L'égoïsme de Pékin est illustré par une présence uniquement commerciale
La lune de miel entre Pékin et l'Afrique semble cependant terminée. En réaction à l'agressivité commerciale chinoise en Afrique, de plus en plus nombreuses sont, en effet, les études qui délivrent un message alarmiste dénonçant un néocolonialisme chinois, un «cauchemar africain», un «pillage du continent», des «liens de dépendance» voire un «système cleptocratique».
L'égoïsme de Pékin est illustré par une présence uniquement commerciale. En 2013, l'aide chinoise à l'Afrique atteignit ainsi moins de 2 milliards de dollars quand celle de l'UE et des Etats-Unis était de 23 milliards.
Les investissements chinois étaient certes importants, mais moins que ce l'on croit généralement. Toujours en 2013, ils ne représentaient en réalité que 3 % des investissements chinois dans le monde, chiffre qui permet donc de relativiser la «prise de contrôle» de Pékin sur le continent africain.
Les exportateurs chinois ont porté un coup mortel à l’industrie textile africaine
L’exemple du textile est une illustration des méthodes chinoises. Ainsi, en quelques années, les exportateurs chinois ont porté un coup mortel à l’industrie textile africaine. Au Nigeria, 80 % des entreprises ont fermé et en Afrique du Sud 50 %, car les Chinois vendent des produits moins chers que ceux fabriqués en Afrique et parfois même à des prix inférieurs au simple coût de la matière première.
Quant aux conditions financières de l’aide, elles ont eu pour résultat de livrer plusieurs pays africains pieds et poings liés à Pékin, à travers des prêts préférentiels ou même sans conditions. Généreusement octroyés, ces derniers font replonger les pays bénéficiaires dans la spirale de l’endettement dont certains commençaient tout juste de sortir. En réalité, la Chine prête pour financer des routes, des ponts, des lignes ferroviaires, des aéroports et en échange, les Etats africains lui accordent des contrats de construction ou des concessions minières.

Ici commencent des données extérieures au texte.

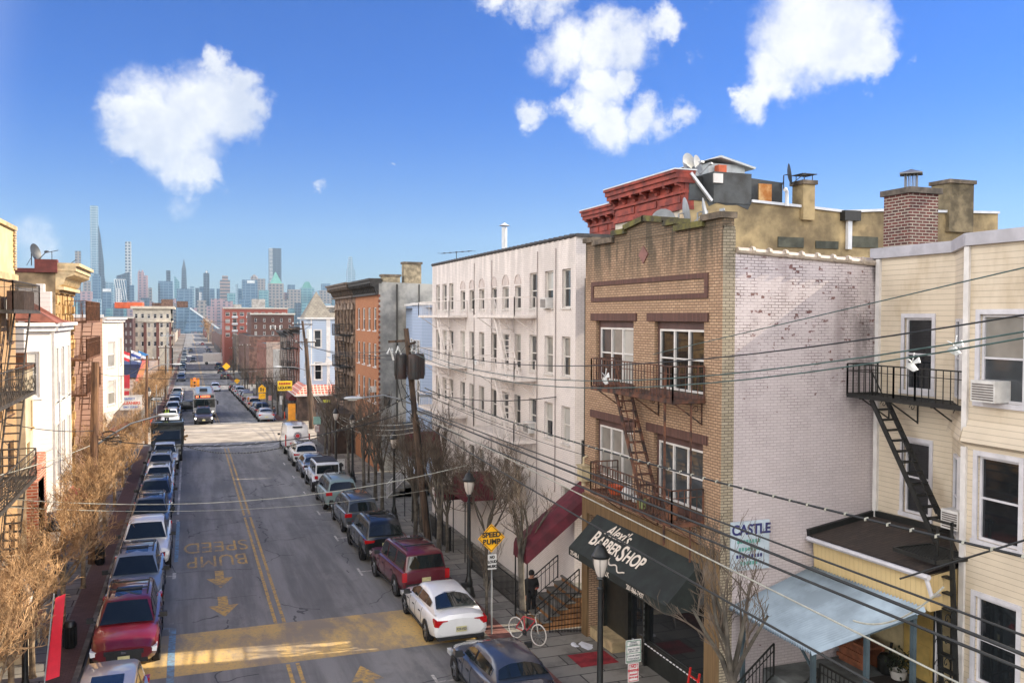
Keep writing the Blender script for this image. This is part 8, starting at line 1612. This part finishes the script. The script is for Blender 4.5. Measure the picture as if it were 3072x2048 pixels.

Cité par l’hebdomadaire Jeune Afrique, M. Moeletsi Mbeki, vice-président de l’Institut sud-africain des affaires étrangères considère même que : «L’Afrique vend des matières premières à la Chine, qui lui revend des produits manufacturés. C’est une équation dangereuse qui reproduit le vieux système de relation avec une puissance coloniale. L’équation n’est pas soutenable. D’abord l’Afrique a besoin de préserver ses ressources naturelles pour son développement industriel futur. En outre, la stratégie d’exportation de la Chine contribue à désindustrialiser des pays africains moyennement développés ».